IBM's alliance is ready to use a chipmaking material called "high-k/metal gate" for performance and power savings advantages in next-generation products. IBM Vice President Gary Patton said the "gate-first" approach will maintain a competitive advantage with a long-sought improvement for the transistor.
IBM and its chip-alliance partners say a breakthrough chipmaking material known as "high-k/metal gate" has been thoroughly tested and is ready to roll on devices manufactured at IBM's 300-millimeter semiconductor plant in East Fishkill, N.Y. Chip designers will be able to use the new technology to realize performance and power savings advantages in their next-generation products, the partners said.
"Demonstrating this caliber of result in a practical environment means that as our collective client base moves to next-generation technology by using the 'gate-first' approach, they will continue to maintain a significant competitive advantage," said IBM Vice President Gary Patton.
Small, Fast and Efficient
Executives from IBM, Chartered Semiconductor Manufacturing, Freescale, Infineon Technologies, Samsung Electronics, STMicroelectronics and Toshiba believe that high-k/metal gate technology will be able to serve as the basis for achieving a long-sought improvement to the transistor. Foundry support for customers implementing chips featuring 32-nanometer circuitry will be made available in the third quarter, they said.
However, Gartner Vice President Dean Freeman notes that the switch to high-k/metal gate technology did not come easy. "The integration of the high-k dielectrics with silicon has been challenging, to say the least," he said, adding that technical issues led device manufacturers "to push out high-k materials just one more generation, until now."
The new material's use in a critical portion of the transistor -- where the primary on/off switching is controlled -- will enable chips to become smaller, faster and more power-efficient than previously thought possible. And industry observers say the new technology could soon move into many consumer devices, especially those with critical power-consumption and battery-life requirements.
"The alliance enabling sampling at this early date will allow companies to begin producing devices in 2009 for commercial consumption, which is about the same time Intel will be moving into production with 32nm," Freeman said.
The Biggest Challenge
The chip changes taking place in high-k dielectrics and metal gates are just the first of many technical innovations that Freeman expects, with the next major changes likely to occur at 22nm.

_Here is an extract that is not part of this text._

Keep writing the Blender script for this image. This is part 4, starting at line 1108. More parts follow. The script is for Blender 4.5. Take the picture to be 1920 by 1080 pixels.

"Logic transistors will likely move to multi-gate technology at this time" and it is possible "we will see the same transition" for memory, Freeman said. "NAND flash will likely have a change to the tunnel dielectric and the floating gate technology at 22nm, possibly earlier, he added.
One of the biggest challenges, Freeman said, is that some of these solutions may last only a generation before a new material or structure is required to take the industry to the next level. "Each new transistor generation from 45nm on down will need a redesign," Freeman said. "It is possible to use the current hi-k materials through 32nm, and they could work at 22nm, but to do so the cell will need to be redesigned, so in this case a multi-gate structure."
The current high-k materials will eventually have a limitation, Freeman noted. "The question that the industry doesn't have an answer for yet is when," Freeman said.
The ultimate goal, Freeman explained, is to move electrons as fast as possible using the least amount of power, while generating the least amount of heat. "That is what the researchers are focusing on for the next generation of transistors," he said.